# Input records start

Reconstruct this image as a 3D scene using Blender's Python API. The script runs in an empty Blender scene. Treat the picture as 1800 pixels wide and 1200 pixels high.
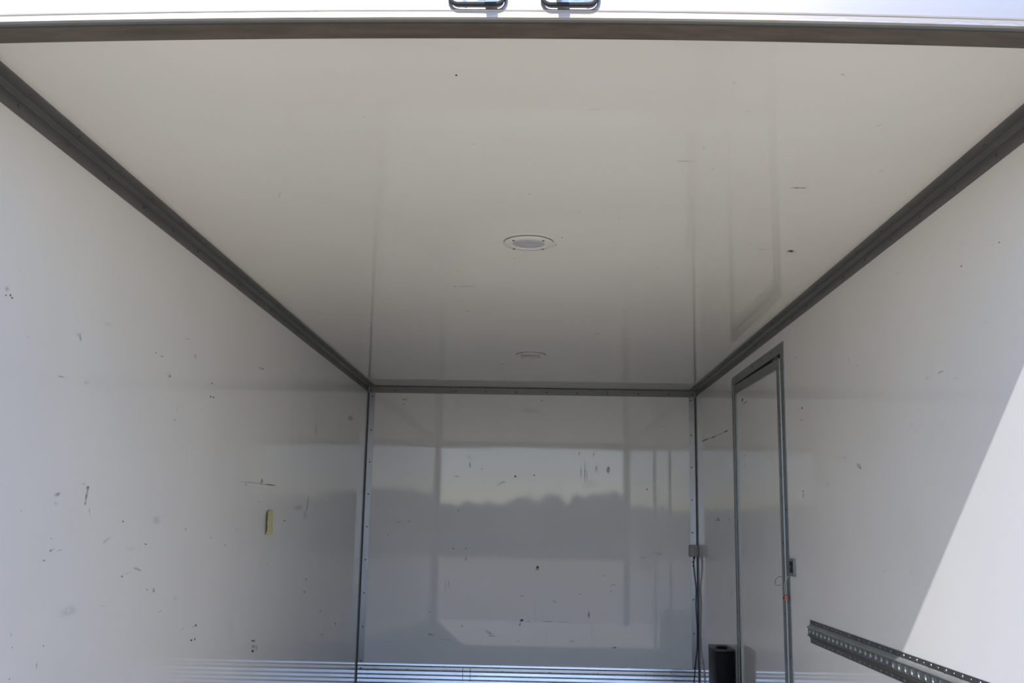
import bpy, math, random
from mathutils import Vector, Matrix

random.seed(7)
S = bpy.context.scene
COL = S.collection

# ------------------------------------------------------------------ camera
cam_data = bpy.data.cameras.new('camera')
cam = bpy.data.objects.new('camera', cam_data)
COL.objects.link(cam)
cam_data.sensor_width = 36.0
cam_data.lens = 36.0 * 1755.52 / 1800.0
cam_data.clip_start = 0.02
cam_data.clip_end = 500
R_ = Vector((0.9996, 0.0215, 0.0182)).normalized()
F_ = Vector((-0.0244, 0.9837, 0.1783)).normalized()
U_ = R_.cross(F_).normalized()
R_ = F_.cross(U_).normalized()
m = Matrix((R_, U_, -F_)).transposed().to_4x4()
m.translation = Vector((0.0292, -1.6436, 1.1044))
cam.matrix_world = m
S.camera = cam

# ------------------------------------------------------------------ light
SUN_DIR = Vector((0.20, 1.0, -0.8546)).normalized()      # way the sunlight travels
world = bpy.data.worlds.new('sky')
S.world = world
world.use_nodes = True
wn = world.node_tree.nodes
wl = world.node_tree.links
bg = wn['Background']
sky = wn.new('ShaderNodeTexSky')
sky.sky_type = 'NISHITA'
sky.sun_disc = False
sky.sun_elevation = math.asin(-SUN_DIR.z)
sky.sun_rotation = math.pi + math.atan2(0.2, 1.0)
sky.altitude = 50
sky.air_density = 1.0
sky.dust_density = 0.4
sky.ozone_density = 2.5
tint = wn.new('ShaderNodeVectorMath')                     # white balance of the whole sky
tint.operation = 'MULTIPLY'
tint.inputs[1].default_value = (0.93, 0.965, 1.17)
wl.new(sky.outputs['Color'], tint.inputs[0])
wl.new(tint.outputs['Vector'], bg.inputs['Color'])
bg.inputs['Strength'].default_value = 0.235

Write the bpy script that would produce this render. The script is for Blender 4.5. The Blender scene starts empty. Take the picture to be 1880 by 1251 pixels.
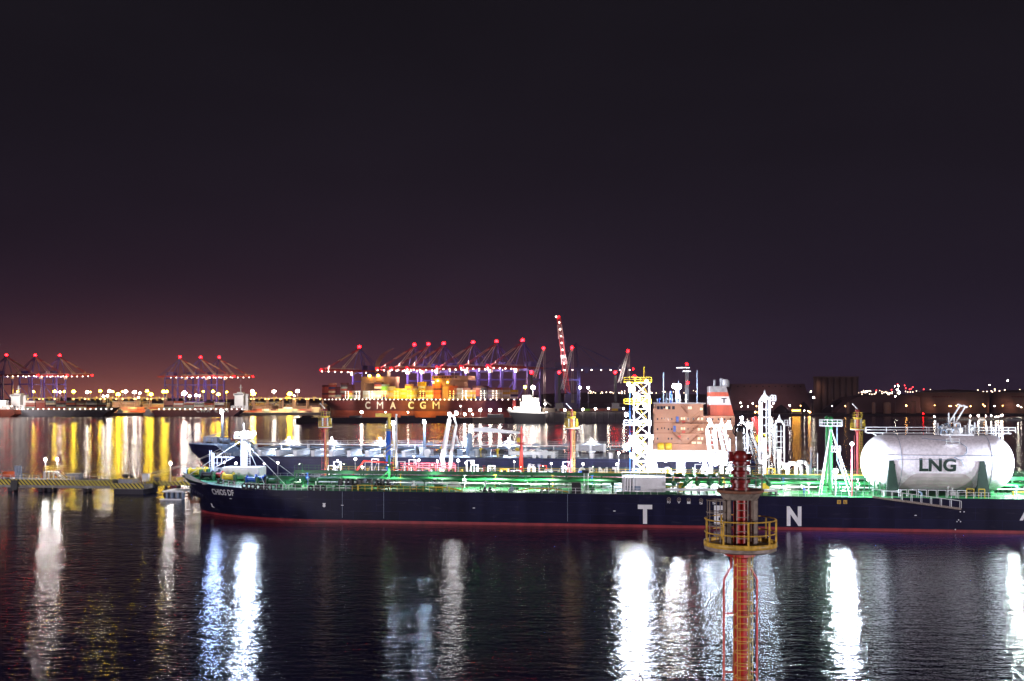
import bpy, math, random
from mathutils import Vector, Matrix
random.seed(7)
C = bpy.context.scene.collection
SC = bpy.context.scene
# ------------------------------------------------------------------ camera
F, CX, HY, H = 1828.0, 940.0, 732.0, 23.6          # focal length in px of a 1880 px frame, centre column, horizon row, eye height
cam = bpy.data.objects.new('camera', bpy.data.cameras.new('camera')); C.objects.link(cam)
cam.location = (0, 0, H); cam.rotation_euler = (math.pi/2, 0, 0)
cam.data.sensor_width = 36; cam.data.lens = 35.0; cam.data.shift_y = 106.5/1880
cam.data.clip_start = .5; cam.data.clip_end = 20000
SC.camera = cam
# ------------------------------------------------------------------ night sky
W = bpy.data.worlds.new("World"); SC.world = W; W.use_nodes = True
nt = W.node_tree; nt.nodes.clear()
def wn(t, **k):
    n = nt.nodes.new(t)
    for a, b in k.items(): setattr(n, a, b)
    return n
def wmath(op, a, b=None, c=None):
    n = wn('ShaderNodeMath', operation=op)
    for i, v in enumerate((a, b, c)):
        if v is None: continue
        if isinstance(v, (int, float)): n.inputs[i].default_value = v
        else: nt.links.new(v, n.inputs[i])
    return n.outputs[0]
tc = wn('ShaderNodeTexCoord'); sp = wn('ShaderNodeSeparateXYZ'); nt.links.new(tc.outputs['Generated'], sp.inputs[0])
X_, Y_, Z_ = sp.outputs
el = wmath('MAXIMUM', Z_, 0.0)
az = wmath('ARCTAN2', X_, Y_)
def lobe(az0, wid, h):                       # town glow: gaussian in azimuth, exponential in elevation
    d = wmath('DIVIDE', wmath('SUBTRACT', az, az0), wid)
    g = wmath('EXPONENT', wmath('MULTIPLY', wmath('MULTIPLY', d, d), -1.0))
    return wmath('MULTIPLY', g, wmath('EXPONENT', wmath('DIVIDE', el, -h)))
def colour_times(col, fac):
    n = wn('ShaderNodeMix', data_type='RGBA', blend_type='MULTIPLY'); n.inputs[0].default_value = 1
    n.inputs[6].default_value = (*col, 1)
    cb = wn('ShaderNodeCombineColor')
    for i in range(3): nt.links.new(fac, cb.inputs[i])
    nt.links.new(cb.outputs[0], n.inputs[7]); return n.outputs[2]
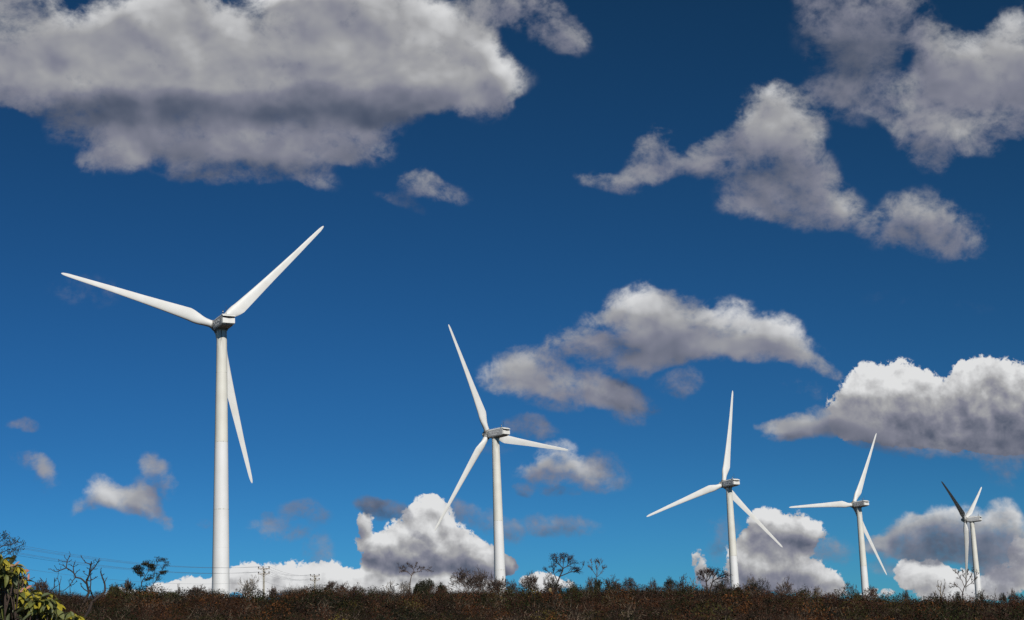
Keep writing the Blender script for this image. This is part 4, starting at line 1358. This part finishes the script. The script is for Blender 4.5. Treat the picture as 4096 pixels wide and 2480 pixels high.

# Input records end

- _Objective_
Reproduce the material in full, word for word, and omit the pictures.

- _Task response_
Reconstruct this image as a 3D scene using Blender's Python API. The script runs in an empty Blender scene. Treat the picture as 1800 pixels wide and 1200 pixels high.
import bpy, math, random
from mathutils import Vector, Matrix

random.seed(7)
S = bpy.context.scene
COL = S.collection

# ------------------------------------------------------------------ camera
cam_data = bpy.data.cameras.new('camera')
cam = bpy.data.objects.new('camera', cam_data)
COL.objects.link(cam)
cam_data.sensor_width = 36.0
cam_data.lens = 36.0 * 1755.52 / 1800.0
cam_data.clip_start = 0.02
cam_data.clip_end = 500
R_ = Vector((0.9996, 0.0215, 0.0182)).normalized()
F_ = Vector((-0.0244, 0.9837, 0.1783)).normalized()
U_ = R_.cross(F_).normalized()
R_ = F_.cross(U_).normalized()
m = Matrix((R_, U_, -F_)).transposed().to_4x4()
m.translation = Vector((0.0292, -1.6436, 1.1044))
cam.matrix_world = m
S.camera = cam

# ------------------------------------------------------------------ light
SUN_DIR = Vector((0.20, 1.0, -0.8546)).normalized()      # way the sunlight travels
world = bpy.data.worlds.new('sky')
S.world = world
world.use_nodes = True
wn = world.node_tree.nodes
wl = world.node_tree.links
bg = wn['Background']
sky = wn.new('ShaderNodeTexSky')
sky.sky_type = 'NISHITA'
sky.sun_disc = False
sky.sun_elevation = math.asin(-SUN_DIR.z)
sky.sun_rotation = math.pi + math.atan2(0.2, 1.0)
sky.altitude = 50
sky.air_density = 1.0
sky.dust_density = 0.4
sky.ozone_density = 2.5
tint = wn.new('ShaderNodeVectorMath')                     # white balance of the whole sky
tint.operation = 'MULTIPLY'
tint.inputs[1].default_value = (0.93, 0.965, 1.17)
wl.new(sky.outputs['Color'], tint.inputs[0])
wl.new(tint.outputs['Vector'], bg.inputs['Color'])
bg.inputs['Strength'].default_value = 0.235

Write the bpy script that would produce this render. The script is for Blender 4.5. The Blender scene starts empty. Take the picture to be 1880 by 1251 pixels.
import bpy, math, random
from mathutils import Vector, Matrix
random.seed(7)
C = bpy.context.scene.collection
SC = bpy.context.scene
# ------------------------------------------------------------------ camera
F, CX, HY, H = 1828.0, 940.0, 732.0, 23.6          # focal length in px of a 1880 px frame, centre column, horizon row, eye height
cam = bpy.data.objects.new('camera', bpy.data.cameras.new('camera')); C.objects.link(cam)
cam.location = (0, 0, H); cam.rotation_euler = (math.pi/2, 0, 0)
cam.data.sensor_width = 36; cam.data.lens = 35.0; cam.data.shift_y = 106.5/1880
cam.data.clip_start = .5; cam.data.clip_end = 20000
SC.camera = cam
# ------------------------------------------------------------------ night sky
W = bpy.data.worlds.new("World"); SC.world = W; W.use_nodes = True
nt = W.node_tree; nt.nodes.clear()
def wn(t, **k):
    n = nt.nodes.new(t)
    for a, b in k.items(): setattr(n, a, b)
    return n
def wmath(op, a, b=None, c=None):
    n = wn('ShaderNodeMath', operation=op)
    for i, v in enumerate((a, b, c)):
        if v is None: continue
        if isinstance(v, (int, float)): n.inputs[i].default_value = v
        else: nt.links.new(v, n.inputs[i])
    return n.outputs[0]
tc = wn('ShaderNodeTexCoord'); sp = wn('ShaderNodeSeparateXYZ'); nt.links.new(tc.outputs['Generated'], sp.inputs[0])
X_, Y_, Z_ = sp.outputs
el = wmath('MAXIMUM', Z_, 0.0)
az = wmath('ARCTAN2', X_, Y_)
def lobe(az0, wid, h):                       # town glow: gaussian in azimuth, exponential in elevation
    d = wmath('DIVIDE', wmath('SUBTRACT', az, az0), wid)
    g = wmath('EXPONENT', wmath('MULTIPLY', wmath('MULTIPLY', d, d), -1.0))
    return wmath('MULTIPLY', g, wmath('EXPONENT', wmath('DIVIDE', el, -h)))
def colour_times(col, fac):
    n = wn('ShaderNodeMix', data_type='RGBA', blend_type='MULTIPLY'); n.inputs[0].default_value = 1
    n.inputs[6].default_value = (*col, 1)
    cb = wn('ShaderNodeCombineColor')
    for i in range(3): nt.links.new(fac, cb.inputs[i])
    nt.links.new(cb.outputs[0], n.inputs[7]); return n.outputs[2]
Keep writing the Blender script for this image. This is part 4, starting at line 1358. This part finishes the script. The script is for Blender 4.5. Treat the picture as 4096 pixels wide and 2480 pixels high.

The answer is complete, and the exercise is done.